The Pakistan Paradox: Instability and Resilience

  • Published

The Pakistan Paradox: Instability and Resilience by Christophe Jaffrelot. Oxford University Press, 2015, 670 pp. 

Christopher Jaffrelot has done an excellent job in explaining the “Pakistan paradox,” as he calls it. The author weaves a beautiful socio-historical account of the instability and the resilience in Pakistan. The Pakistan story is not only about instability but is also one of resilience, which is comfortably forgotten or ignored by intellectuals and the public alike. Jaffrelot rightly points out that to really understand Pakistan, we have to lay Pakistan bare and study it from all angles and perimeters. This is to say, we cannot have a clear picture of the Pakistan paradox if our approach is mired by a particular standpoint and hence the need for an independent and neutral research.

Jaffrelot explains the Pakistan paradox by analyzing three contradictions: the equation of Pakistan with Islam and Urdu, the concentration of power, and the role of Islam in the public sphere. The book is divided into three parts, with each part expounding on one of the contradictions mentioned above. Although these tensions/contradictions have created chronic instability, none have the power to destroy the idea of Pakistan. This resilience is living proof that Pakistan as an idea and an entity has always been caricatured. To grasp the paradox that Pakistan is, Jaffrelot argues that the three contradictions/tensions should be studied together and not separately. The three tensions, “the project for unitary-nation state and provinces with strong ethnic identity, the project of authoritarian political culture and democratic forces and between the competing concepts of Islam” (632), when studied together, present a paradox rather than contradictions. Toward the end, Jaffrelot also touches on external factors in the Pakistan paradox largely based on “Indian threat and American aid” (638–39). The book also shows another aspect of Pakistani policy that has not been dealt with in the detail and seriousness it deserves. Studies about Pakistani policy in relation to India often stop at the impact of the Indian threat on Pakistani foreign policy. However, this book shows that the “Indian threat” has been frequently used by the elite (civilian-military establishment) to garner support and ensure their own survival.

The book is written with much tenacity and presents a very interesting view of Pakistan and its instability problem rather than viewing the country and its issues in an oversimplified and rather incomplete context.

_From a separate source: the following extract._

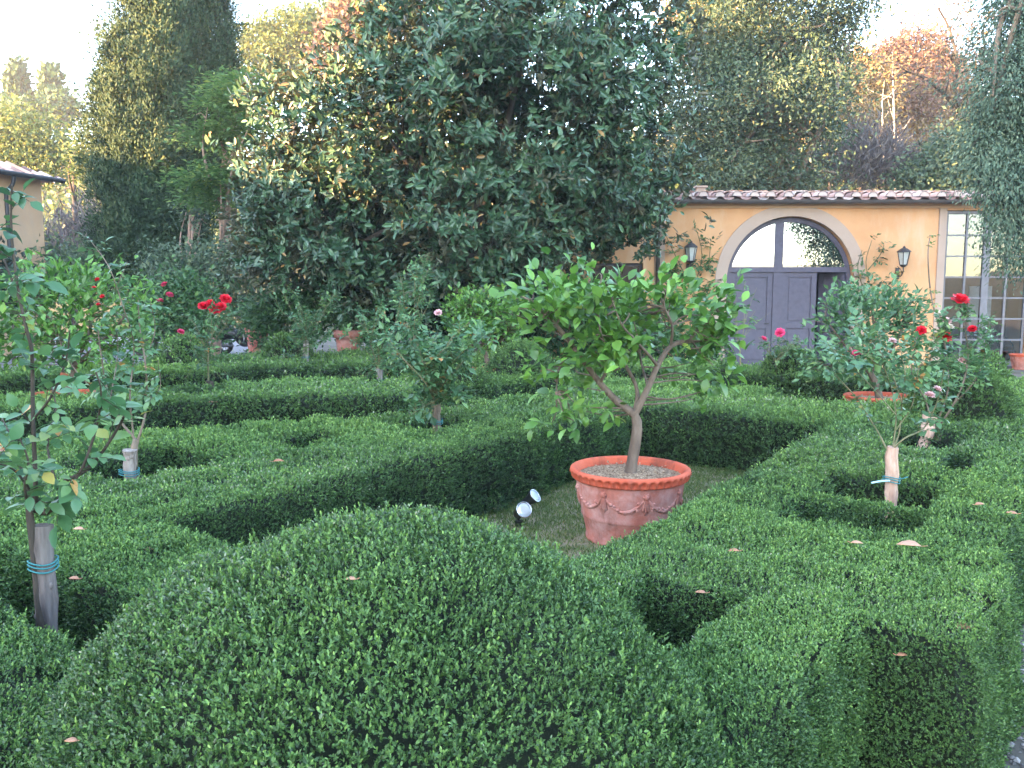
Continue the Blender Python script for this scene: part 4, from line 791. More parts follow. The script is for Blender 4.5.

The book is a rich socio-historical account of the events and debates on the idea of Pakistan. It is not only unbiased but also rich in insights about the Pakistan story and will be helpful to a student of international relations and Pakistan in particular. The book can also serve as a useful guide to students conducting interdisciplinary research with interest in military history, the political-military nexus, state building, and nation building. Above all, the book is a treat for anyone interested in understanding Pakistan on its own merit and not in conjunction with other factors.

Pfokrelo Kapesa
 Jawaharlal Nehru University

"The views expressed are those of the author(s) and do not reflect the official policy or position of the US government or the Department of Defense."